§ Given information:
— begin —
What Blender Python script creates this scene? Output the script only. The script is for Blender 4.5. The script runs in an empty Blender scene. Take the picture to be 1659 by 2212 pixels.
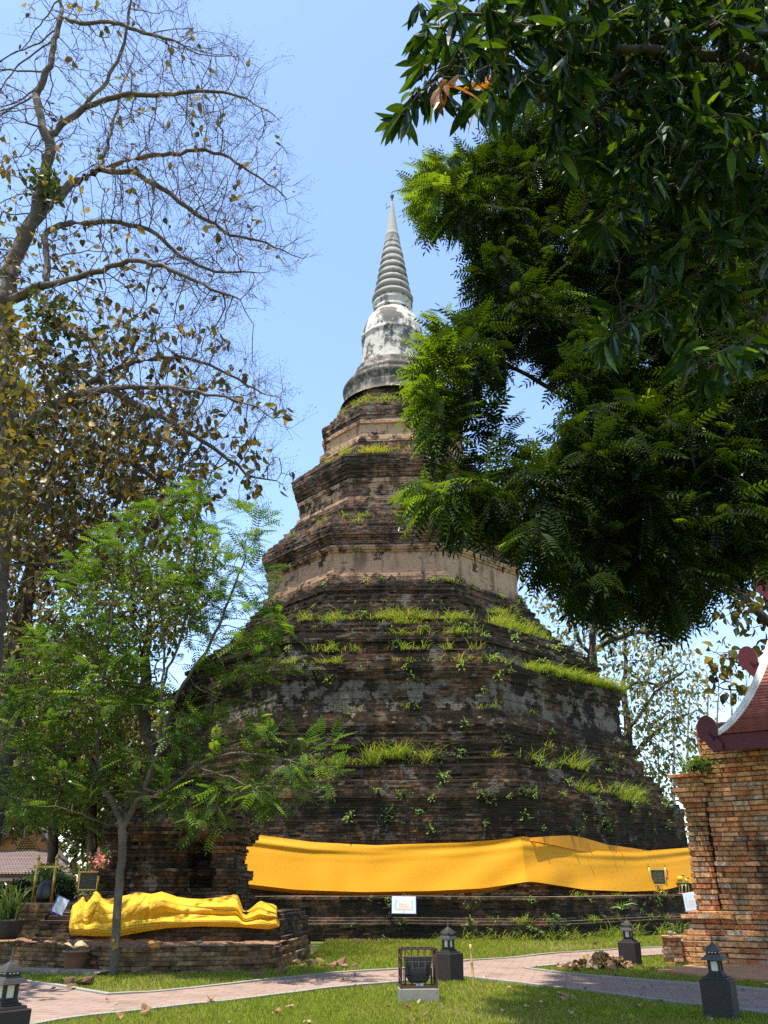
import bpy, math, random
import numpy as np
from mathutils import Vector

# ------------------------------------------------------------------ camera, sky, sun, exposure
SC = bpy.context.scene
COL = SC.collection
PITCH = math.radians(23.7)
EYE = 1.6
cam_data = bpy.data.cameras.new('camera')
cam = bpy.data.objects.new('camera', cam_data)
COL.objects.link(cam)
cam.location = (0, 0, EYE)
cam.rotation_euler = (math.radians(90) + PITCH, 0, 0)
cam_data.sensor_fit = 'VERTICAL'
cam_data.sensor_height = 36.0
cam_data.lens = 29.93
cam_data.clip_end = 3000
SC.camera = cam

SUN = Vector((-0.15, -0.16, 0.977)).normalized()
world = bpy.data.worlds.new("World")
SC.world = world
world.use_nodes = True
wn = world.node_tree
sky = wn.nodes.new('ShaderNodeTexSky')
sky.sky_type = 'NISHITA'
sky.sun_disc = False
sky.sun_elevation = math.asin(SUN.z)
sky.sun_rotation = math.atan2(SUN.x, SUN.y)
sky.air_density = 1.0
sky.dust_density = 0.6
sky.ozone_density = 2.0
bg = wn.nodes['Background']
bg.inputs['Strength'].default_value = 0.15
wn.links.new(sky.outputs[0], bg.inputs['Color'])
sd = bpy.data.lights.new('sun', 'SUN')
sd.energy = 4.3
sd.angle = math.radians(0.5)
sd.color = (1.0, 0.94, 0.84)
so = bpy.data.objects.new('sun', sd)
COL.objects.link(so)
so.rotation_euler = (-SUN).to_track_quat('-Z', 'Y').to_euler()
SC.view_settings.view_transform = 'Standard'
SC.view_settings.look = 'None'
SC.view_settings.gamma = 1.0
SC.view_settings.exposure = 1.3
SC.cycles.max_bounces = 7
SC.cycles.diffuse_bounces = 2
SC.cycles.glossy_bounces = 2
SC.cycles.transmission_bounces = 4
SC.cycles.transparent_max_bounces = 6
SC.cycles.use_denoising = False
SC.cycles.sampling_pattern = 'TABULATED_SOBOL'
SC.cycles.caustics_reflective = False
SC.cycles.caustics_refractive = False

# ------------------------------------------------------------------ helpers
RNG = np.random.default_rng(7)
random.seed(7)
FPX, CU, CV = 1839.0, 829.5, 1106.0
CP, SP = math.cos(PITCH), math.sin(PITCH)
UP = np.array([0, 0, 1.0])

def ray(u, v):
    cx = (np.asarray(u, float) - CU) / FPX
    cy = (CV - np.asarray(v, float)) / FPX
    cx, cy = np.broadcast_arrays(cx, cy)
    return np.stack([cx, CP - cy * SP, SP + cy * CP], -1)

def at(u, v, Y):
    d = ray(u, v)
    return d * (np.asarray(Y) / d[..., 1])[..., None] + np.array([0, 0, EYE])

def onz(u, v, z=0.0):
    d = ray(u, v)
    return d * ((z - EYE) / d[..., 2])[..., None] + np.array([0, 0, EYE])

def unit(a):
    a = np.asarray(a, float)
    return a / np.maximum(np.linalg.norm(a, axis=-1, keepdims=True), 1e-9)

def tag(o, label=None, cat=None, group=None, kind=None):
    if label: o['label'] = label
    if cat: o['category'] = cat
    if group: o['group'] = group
    if kind: o['kind'] = kind
    return o

def empty(name, loc, rz=0.0):
    o = bpy.data.objects.new(name, None)
    o.empty_display_size = 0.2
    COL.objects.link(o)
    o.location = Vector([float(c) for c in loc])
    o.rotation_euler = (0, 0, rz)
    return o

def link(name, me, material, parent=None):
    o = bpy.data.objects.new(name, me)
    COL.objects.link(o)
    if material is not None and not me.materials:
        me.materials.append(material)
    if parent is not None:
        o.parent = parent
    return o

def npmesh(name, V, Fs, col=None, attrs=None, uv=None, smooth=False):
    """mesh from a vertex array and a list of face arrays (quads / triangles)"""
    me = bpy.data.meshes.new(name)
    V = np.ascontiguousarray(V, np.float32)
    me.vertices.add(len(V))
    me.vertices.foreach_set('co', V.ravel())
    if not isinstance(Fs, (list, tuple)):
        Fs = [Fs]
    Fs = [np.asarray(f, np.int32) for f in Fs if len(f)]
    idx = np.concatenate([f.ravel() for f in Fs])
    cnt = np.concatenate([np.full(len(f), f.shape[1], np.int32) for f in Fs])
    start = np.concatenate([[0], np.cumsum(cnt)[:-1]]).astype(np.int32)
    me.loops.add(len(idx))
    me.loops.foreach_set('vertex_index', idx)
    me.polygons.add(len(cnt))
    me.polygons.foreach_set('loop_start', start)
    me.polygons.foreach_set('loop_total', cnt)
    me.polygons.foreach_set('use_smooth', np.full(len(cnt), smooth, bool))
    if col is not None:
        a = me.attributes.new('Col', 'FLOAT_COLOR', 'POINT')
        c = np.ones((len(V), 4), np.float32)
        c[:, :3] = col
        a.data.foreach_set('color', c.ravel())
    for k, arr in (attrs or {}).items():
        a = me.attributes.new(k, 'FLOAT', 'POINT')
        a.data.foreach_set('value', np.asarray(arr, np.float32))
    if uv is not None:
        l = me.uv_layers.new(name='UVMap')
        l.data.foreach_set('uv', np.ascontiguousarray(uv[idx], np.float32).ravel())
    me.update()
    me.validate()
    return me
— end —
§ Stated problem: Output the lines above in full and exactly as given, omitting any pictures.

§ The answer:
What Blender Python script creates this scene? Output the script only. The script is for Blender 4.5. The script runs in an empty Blender scene. Take the picture to be 1659 by 2212 pixels.
import bpy, math, random
import numpy as np
from mathutils import Vector

# ------------------------------------------------------------------ camera, sky, sun, exposure
SC = bpy.context.scene
COL = SC.collection
PITCH = math.radians(23.7)
EYE = 1.6
cam_data = bpy.data.cameras.new('camera')
cam = bpy.data.objects.new('camera', cam_data)
COL.objects.link(cam)
cam.location = (0, 0, EYE)
cam.rotation_euler = (math.radians(90) + PITCH, 0, 0)
cam_data.sensor_fit = 'VERTICAL'
cam_data.sensor_height = 36.0
cam_data.lens = 29.93
cam_data.clip_end = 3000
SC.camera = cam

SUN = Vector((-0.15, -0.16, 0.977)).normalized()
world = bpy.data.worlds.new("World")
SC.world = world
world.use_nodes = True
wn = world.node_tree
sky = wn.nodes.new('ShaderNodeTexSky')
sky.sky_type = 'NISHITA'
sky.sun_disc = False
sky.sun_elevation = math.asin(SUN.z)
sky.sun_rotation = math.atan2(SUN.x, SUN.y)
sky.air_density = 1.0
sky.dust_density = 0.6
sky.ozone_density = 2.0
bg = wn.nodes['Background']
bg.inputs['Strength'].default_value = 0.15
wn.links.new(sky.outputs[0], bg.inputs['Color'])
sd = bpy.data.lights.new('sun', 'SUN')
sd.energy = 4.3
sd.angle = math.radians(0.5)
sd.color = (1.0, 0.94, 0.84)
so = bpy.data.objects.new('sun', sd)
COL.objects.link(so)
so.rotation_euler = (-SUN).to_track_quat('-Z', 'Y').to_euler()
SC.view_settings.view_transform = 'Standard'
SC.view_settings.look = 'None'
SC.view_settings.gamma = 1.0
SC.view_settings.exposure = 1.3
SC.cycles.max_bounces = 7
SC.cycles.diffuse_bounces = 2
SC.cycles.glossy_bounces = 2
SC.cycles.transmission_bounces = 4
SC.cycles.transparent_max_bounces = 6
SC.cycles.use_denoising = False
SC.cycles.sampling_pattern = 'TABULATED_SOBOL'
SC.cycles.caustics_reflective = False
SC.cycles.caustics_refractive = False

# ------------------------------------------------------------------ helpers
RNG = np.random.default_rng(7)
random.seed(7)
FPX, CU, CV = 1839.0, 829.5, 1106.0
CP, SP = math.cos(PITCH), math.sin(PITCH)
UP = np.array([0, 0, 1.0])

def ray(u, v):
    cx = (np.asarray(u, float) - CU) / FPX
    cy = (CV - np.asarray(v, float)) / FPX
    cx, cy = np.broadcast_arrays(cx, cy)
    return np.stack([cx, CP - cy * SP, SP + cy * CP], -1)

def at(u, v, Y):
    d = ray(u, v)
    return d * (np.asarray(Y) / d[..., 1])[..., None] + np.array([0, 0, EYE])

def onz(u, v, z=0.0):
    d = ray(u, v)
    return d * ((z - EYE) / d[..., 2])[..., None] + np.array([0, 0, EYE])

def unit(a):
    a = np.asarray(a, float)
    return a / np.maximum(np.linalg.norm(a, axis=-1, keepdims=True), 1e-9)

def tag(o, label=None, cat=None, group=None, kind=None):
    if label: o['label'] = label
    if cat: o['category'] = cat
    if group: o['group'] = group
    if kind: o['kind'] = kind
    return o

def empty(name, loc, rz=0.0):
    o = bpy.data.objects.new(name, None)
    o.empty_display_size = 0.2
    COL.objects.link(o)
    o.location = Vector([float(c) for c in loc])
    o.rotation_euler = (0, 0, rz)
    return o

def link(name, me, material, parent=None):
    o = bpy.data.objects.new(name, me)
    COL.objects.link(o)
    if material is not None and not me.materials:
        me.materials.append(material)
    if parent is not None:
        o.parent = parent
    return o

def npmesh(name, V, Fs, col=None, attrs=None, uv=None, smooth=False):
    """mesh from a vertex array and a list of face arrays (quads / triangles)"""
    me = bpy.data.meshes.new(name)
    V = np.ascontiguousarray(V, np.float32)
    me.vertices.add(len(V))
    me.vertices.foreach_set('co', V.ravel())
    if not isinstance(Fs, (list, tuple)):
        Fs = [Fs]
    Fs = [np.asarray(f, np.int32) for f in Fs if len(f)]
    idx = np.concatenate([f.ravel() for f in Fs])
    cnt = np.concatenate([np.full(len(f), f.shape[1], np.int32) for f in Fs])
    start = np.concatenate([[0], np.cumsum(cnt)[:-1]]).astype(np.int32)
    me.loops.add(len(idx))
    me.loops.foreach_set('vertex_index', idx)
    me.polygons.add(len(cnt))
    me.polygons.foreach_set('loop_start', start)
    me.polygons.foreach_set('loop_total', cnt)
    me.polygons.foreach_set('use_smooth', np.full(len(cnt), smooth, bool))
    if col is not None:
        a = me.attributes.new('Col', 'FLOAT_COLOR', 'POINT')
        c = np.ones((len(V), 4), np.float32)
        c[:, :3] = col
        a.data.foreach_set('color', c.ravel())
    for k, arr in (attrs or {}).items():
        a = me.attributes.new(k, 'FLOAT', 'POINT')
        a.data.foreach_set('value', np.asarray(arr, np.float32))
    if uv is not None:
        l = me.uv_layers.new(name='UVMap')
        l.data.foreach_set('uv', np.ascontiguousarray(uv[idx], np.float32).ravel())
    me.update()
    me.validate()
    return me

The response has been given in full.